Of course, it seems like there’s a new plan to revitalize Underground every few years. When the facility re-opened in 1989, it did robust business until violence stemming from the 1992 Rodney King riots scared off customers, Martin says. Business dropped by 40 percent between May 1991 and May 1992.

Underground enjoyed something of a renaissance during the city’s Olympic era, but then business trailed off again. In 1999, Underground’s operations were sold to its current group, and the new company lured tenants into vacant storefronts on Upper Alabama Street.

Still, the area surrounding the mall often looks more like a center for the underground economy instead of the beehive of mainstream commerce it’s supposed to be. On a recent afternoon, across the street from the above-ground entrance to the shopping area, packs of young black men — the kind typically unpopular with the suburban set — milled about in what could be a ready-made FUBU commercial, as street vendors hawked their merchandise.

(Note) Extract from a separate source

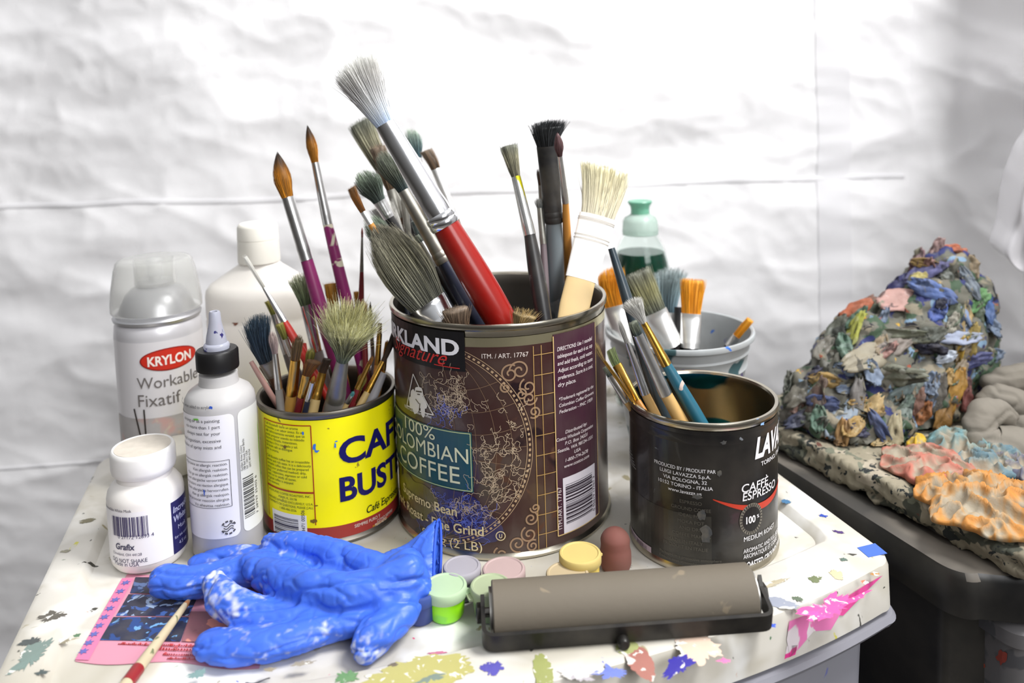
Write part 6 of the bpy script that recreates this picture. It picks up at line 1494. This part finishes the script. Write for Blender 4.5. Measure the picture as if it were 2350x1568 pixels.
big = [(1957, 768, 68, 40, 15, (186, 190, 66), 'yellow-green leaf of dried paint'), (1992, 820, 28, 54, 20, (158, 148, 124), 'large beige-grey slab of dried paint'), (2062, 690, 15, 38, 22, (196, 146, 136), 'pink dried paint'), (1965, 712, 20, 30, 14, (196, 92, 52), 'orange dried paint'), (2010, 668, 30, 26, 12, (186, 140, 110), None), (2075, 645, 15, 36, 14, (44, 46, 116), 'deep blue dried paint'), (2140, 668, -25, 38, 16, (88, 116, 184), 'mid blue dried paint'), (2130, 622, 10, 40, 14, (104, 104, 160), 'violet-grey dried paint'), (2190, 575, -10, 22, 10, (206, 96, 50), None), (2150, 572, 60, 22, 10, (176, 140, 136), None), (2105, 600, 35, 24, 12, (130, 90, 96), None), (2110, 640, 0, 16, 10, (196, 180, 100), None),
 (2180, 770, -8, 46, 18, (164, 176, 206), 'pale blue-white slab of dried paint'), (2150, 715, 60, 20, 14, (64, 96, 190), None), (2195, 715, -60, 34, 13, (124, 152, 200), None), (2225, 650, -70, 30, 10, (120, 134, 150), None), (2262, 620, 70, 18, 8, (112, 126, 164), None), (2240, 690, 40, 26, 15, (92, 156, 86), 'green dried paint'), (2268, 712, 80, 24, 10, (66, 104, 170), None), (2215, 740, 80, 34, 10, (190, 160, 100), None), (2228, 785, 75, 30, 12, (176, 150, 60), None), (2240, 825, 20, 24, 12, (70, 78, 140), None), (2195, 815, 70, 34, 9, (190, 150, 44), None), (2170, 820, 20, 18, 9, (190, 200, 216), None),
 (1935, 945, 70, 46, 22, (146, 164, 186), 'light blue curled slab of dried paint'), (1992, 945, 50, 34, 12, (196, 164, 104), 'sandy ochre leaf of dried paint'), (1965, 920, 80, 36, 12, (130, 126, 124), None), (1870, 925, 60, 44, 18, (110, 84, 74), 'brown dried paint'), (1835, 905, 40, 30, 14, (96, 92, 80), None), (1900, 850, 65, 32, 16, (92, 90, 78), None), (1925, 760, 60, 30, 16, (84, 88, 76), None), (1890, 800, 60, 26, 12, (112, 108, 98), None), (2050, 860, 10, 48, 18, (120, 124, 104), None), (2045, 800, 25, 36, 14, (140, 128, 118), None), (2060, 770, 5, 44, 14, (106, 112, 90), None), (2055, 905, 40, 36, 14, (126, 148, 148), None), (2100, 880, 60, 26, 12, (132, 146, 140), None), (1932, 1005, 80, 30, 11, (176, 130, 70), None), (1985, 1025, 100, 42, 14, (110, 96, 92), 'mauve-brown tongue of dried paint'), (2050, 1000, 80, 34, 14, (180, 166, 126), None), (2020, 985, 120, 34, 10, (76, 96, 150), None), (2075, 945, 60, 28, 12, (96, 116, 104), None), (2150, 900, 80, 34, 14, (120, 116, 108), None), (2190, 900, 70, 40, 14, (190, 136, 40), 'mustard dried paint'), (2170, 945, 60, 36, 14, (160, 110, 40), None), (2215, 905, 80, 28, 11, (128, 60, 56), 'dark red dried paint'), (2222, 960, 70, 20, 10, (110, 52, 50), None), (2115, 945, 60, 22, 14, (176, 100, 44), None), (2200, 860, 60, 26, 12, (150, 132, 108), None), (2135, 800, 10, 26, 12, (36, 40, 70), None), (1845, 960, 20, 34, 12, (60, 66, 92), None), (1815, 950, 40, 22, 12, (100, 96, 86), None)]
nf = 0
for b in big: nf += onmound(*b)
rnd = random.Random(5); tries = 0
pal = [(110, 114, 98), (128, 122, 106), (86, 92, 82), (60, 76, 130), (120, 140, 170), (96, 112, 90), (150, 130, 100), (176, 140, 70), (140, 96, 80), (44, 48, 84), (160, 156, 140), (80, 116, 96), (170, 120, 110)]
while nf < 100 and tries < 900:
    tries += 1; px, py = rnd.uniform(1800, 2285), rnd.uniform(560, 1040)
    if py > 820 and px > 2190: continue
    nf += onmound(px, py, rnd.uniform(-20, 100), rnd.uniform(14, 28), rnd.uniform(7, 14), rnd.choice(pal), None, rnd.uniform(-0.3, 0.3), 0.0010, int(px * 7))
# ---- dried paint skins lying on the board
def skin(px, py, lx, ly, amp, col, label, ang=0, freq=1.0, dark=(60, 50, 44), seed=1):
    c = atz(px, py, PZ); n = 72; vs, fs, cs = [], [], []; ca, sa = math.cos(R(ang)), math.sin(R(ang)); rnd = random.Random(seed)
    for lay in (0, 1):
        for i in range(n + 1):
            for j in range(n + 1):
                u, v = i / n * 2 - 1, j / n * 2 - 1
                rr_ = max(abs(u), abs(v)); d = math.hypot(u, v) or 1; k = rr_ / d; k = k * (1 + 0.22 * noise.noise(Vector((math.atan2(v, u) * 1.3, seed, 0))) + 0.10 * noise.noise(Vector((math.atan2(v, u) * 4, seed, 5))))
                x, y = u * k * lx / 2000, v * k * ly / 2000
                f = Vector((x * 60 * freq, y * 60 * freq, seed)); h = (1 - abs(noise.fractal(f, 0.8, 2.0, 2))) ** 3 * 0.95 + 0.35 * noise.noise(f * 0.6)
                e = max(0, 1 - rr_ ** 4); z = amp * (0.25 + max(0, h)) * (0.35 + 0.65 * e)
                if lay: z = 0.0
                dk_ = max(0, min(1, -0.08 + 1.5 * max(0, h - 0.35) + 0.9 * noise.noise(f * 1.7) + 0.5 * noise.noise(f * 6) + max(0, rr_ - 0.72) * 2.4)); cc = [156 + (col[0] - 156) * dk_, 146 + (col[1] - 146) * dk_, 128 + (col[2] - 128) * dk_]; cs.append(lin(cc))
                p = c + Vector((x * ca - y * sa, x * sa + y * ca, 0.0018 + (z if not lay else -0.0002))); vs.append(p)
    st = (n + 1) ** 2
    for i in range(n):
        for j in range(n):
            q = i * (n + 1) + j; fs += [(q, q + n + 1, q + n + 2, q + 1), (st + q, st + q + 1, st + q + n + 2, st + q + n + 1)]
    ed = [(i, 0) for i in range(n)] + [(n, j) for j in range(n)] + [(n - i, n) for i in range(n)] + [(0, n - j) for j in range(n)]
    idx = [i * (n + 1) + j for i, j in ed]
    for a, b in zip(idx, idx[1:] + idx[:1]): fs.append((b, a, st + a, st + b))
    dust = (156, 146, 128)
    o = mk('dried_paint', (vs, fs, cs), mat('driedskin', col, 0.7, bump=0.3, bscale=200, attr=True), origin=c, sharp=0)
    return tag(o, label, 'dried paint', 'dried paint skins on the board')
skin(2135, 1082, 58, 70, 0.010, (176, 106, 90), 'wrinkled coral-red sheet of dried paint on the board', 25, 0.9, seed=3)
skin(2265, 1170, 90, 80, 0.012, (190, 128, 60), 'large ridged orange sheet of dried paint on the board', 20, 1.1, (140, 80, 30), seed=8)
skin(2205, 1040, 46, 44, 0.013, (108, 142, 146), 'crumpled teal-grey dried paint near the stuffed bundle', 10, 1.1, (60, 100, 110), seed=12)
skin(2275, 1072, 60, 44, 0.010, (96, 122, 132), 'flatter blue-grey dried paint beside the orange sheet', 30, 1.2, (50, 70, 96), seed=17)
skin(2105, 1030, 16, 14, 0.007, (206, 170, 50), 'small yellow lump of dried paint at the foot of the mound', 0, 1.6, seed=21)
skin(2185, 1112, 18, 14, 0.006, (132, 136, 150), 'little grey-lilac lump of dried paint between the coral and orange sheets', 0, 1.6, seed=25)
skin(2335, 1085, 34, 40, 0.008, (96, 98, 116), 'slate-coloured dried paint between the orange sheet and the stuffed bundle', 20, 1.4, seed=29)
# ================================================================ the stuffed grey bundle
def chain(pts, seg=36):
    P = [(aty(a, b, Y), r) for a, b, Y, r in pts]; fine = []
    for (p, r), (q, r2) in zip(P, P[1:]):
        for k in range(14): fine.append((p.lerp(q, k / 14), r + (r2 - r) * k / 14))
    fine.append(P[-1]); n = len(fine)
    for _ in range(14): fine = [fine[0]] + [((fine[i - 1][0] + fine[i][0] + fine[i + 1][0]) / 3, fine[i][1]) for i in range(1, n - 1)] + [fine[-1]]
    sm = [fine[0]] + [((fine[i - 1][0] + fine[i][0] * 2 + fine[i + 1][0]) / 4, fine[i][1]) for i in range(1, n - 1)] + [fine[-1]]
    rings = []
    for i, (p, r) in enumerate(sm):
        d = (sm[min(i + 1, n - 1)][0] - sm[max(0, i - 1)][0]).normalized(); _, s, t = frame_of(d, Vector((0.1, 1, 0.2)))
        if i == 0:
            for q in (0.4, 0.75, 0.93): rings.append((p - d * r * math.sqrt(1 - q * q), s * r * q, t * r * q))
        rings.append((p, s * r, t * r))
        if i == n - 1:
            for q in (0.93, 0.75, 0.4): rings.append((p + d * r * math.sqrt(1 - q * q), s * r * q, t * r * q))
    return tube(rings, seg)
ch = [chain([(2312, 958, .604, .0080), (2285, 942, .602, .0105), (2256, 952, .600, .0115), (2244, 985, .596, .0125), (2262, 1018, .592, .0150), (2310, 1034, .590, .0185), (2420, 1050, .588, .0200)]),
      chain([(2260, 917, .628, .0070), (2280, 908, .628, .0100), (2325, 922, .628, .0115), (2400, 950, .628, .0130)]),
      chain([(2274, 878, .645, .0080), (2310, 872, .645, .0115), (2360, 868, .645, .0130), (2420, 876, .645, .0140)]),
      chain([(2342, 975, .622, .0110), (2375, 985, .622, .0130), (2420, 1000, .620, .0130)])]
fm = mat('dusty_grey_cloth', (132, 126, 116), 0.85, nscale=24, namt=0.16, bump=0.08, bscale=400)
BN = thing('stuffed_bundle', 'dusty grey bundle of fat stuffed fabric rolls beside the paint mound', 'stuffed bundle', atz(2320, 1040, PZ))
for vs, fs in ch:
    bm = bmesh.new(); bv_ = [bm.verts.new(v) for v in vs]
    for f in fs: bm.faces.new([bv_[i] for i in f])
    bm.normal_update(); out = []
    for v in bm.verts:
        p = v.co; q = Vector((p.x * 60, p.y * 60, p.z * 90)); p2 = p + v.normal * (0.0012 * noise.fractal(q, 0.9, 2.0, 3) - 0.0018 * math.exp(-(noise.noise(q * 0.6 + Vector((3, 2, 1))) / 0.07) ** 2))
        p2.z = max(p2.z, T + 0.0212); out.append(p2)
    bm.free(); mk('fabric_roll', (out, fs), fm, BN, sharp=0)
# ================================================================ white sheet hanging at the side
rows = [(-40, 2440), (120, 2410), (230, 2385), (290, 2352), (330, 2326), (390, 2303), (440, 2293), (500, 2285), (545, 2270), (560, 2272), (578, 2296)]
vs, fs = [], []; ncol = 40; nr = 60
def left(y):
    for (y0, x0), (y1, x1) in zip(rows, rows[1:]):
        if y0 <= y <= y1: f = (y - y0) / (y1 - y0); return x0 + (x1 - x0) * f
    return rows[-1][1]
for lay in (0, 1):
    for i in range(nr + 1):
        for j in range(ncol + 1):
            f = j / ncol; g_ = i / nr; ybot = 578 + 46 * math.exp(-((f - 0.25) / 0.16) ** 2) + 20 * math.sin(f * 11) * f
            y = -40 + (ybot + 40) * g_; lx = left(min(578, -40 + 618 * g_)); x = lx + (2520 - lx) * f
            Y = 0.745 + 0.016 * math.sin(f * 13 + g_ * 2.5) * (0.4 + 0.6 * g_) - 0.06 * f + 0.004 * noise.noise(Vector((f * 6, g_ * 9, 2))) + (0.0012 if lay else 0)
            vs.append(aty(x, y, Y))
st = (nr + 1) * (ncol + 1)
for i in range(nr):
    for j in range(ncol):
        a = i * (ncol + 1) + j; fs += [(a, a + 1, a + ncol + 2, a + ncol + 1), (st + a, st + a + ncol + 1, st + a + ncol + 2, st + a + 1)]
idx = [j for j in range(ncol)] + [i * (ncol + 1) + ncol for i in range(nr)] + [nr * (ncol + 1) + ncol - j for j in range(ncol)] + [(nr - i) * (ncol + 1) for i in range(nr)]
for a, b in zip(idx, idx[1:] + idx[:1]): fs.append((b, a, st + a, st + b))
HS = mk('hanging_sheet', (vs, fs), mat('white_film', (214, 212, 216), 0.4, trans=0.15, nscale=8, namt=0.06, spots=[((84, 70, 130), 14, 0.70, 3.0)]), origin=aty(2400, 200, 0.72), sharp=0)
tag(HS, 'white plastic sheet hanging in folds in front of the shaded tarp', 'plastic sheet')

The mall itself crawled with people, though only a few carried shopping bags. The crowd was overwhelmingly black, maybe 85 percent to 90 percent, and most of the white customers, easy to spot in shorts and fanny packs, all seemed to be tourists.

The one sort-of native Atlantan interviewed by Creative Loafing came to Underground at the insistence of a friend from out of town. Tuan, from Dunwoody, admitted there isn’t much at the mall that you couldn’t find at an airport trinket shop.

Ernest Stafford, the general manager of Mick’s restaurant in Underground, came back to the Upper Alabama Street location after having managed other stores during the last two years. Before he left, Mick’s was doing $50,000 in business every week “easy.” Now, it’s down to $35,000-$40,000 per week, he said. “There’s not really a night crowd.”

And that’s why Willis thinks his idea makes sense.

“The reason you have to think about this is that right now, Underground Atlanta is floundering,” he says.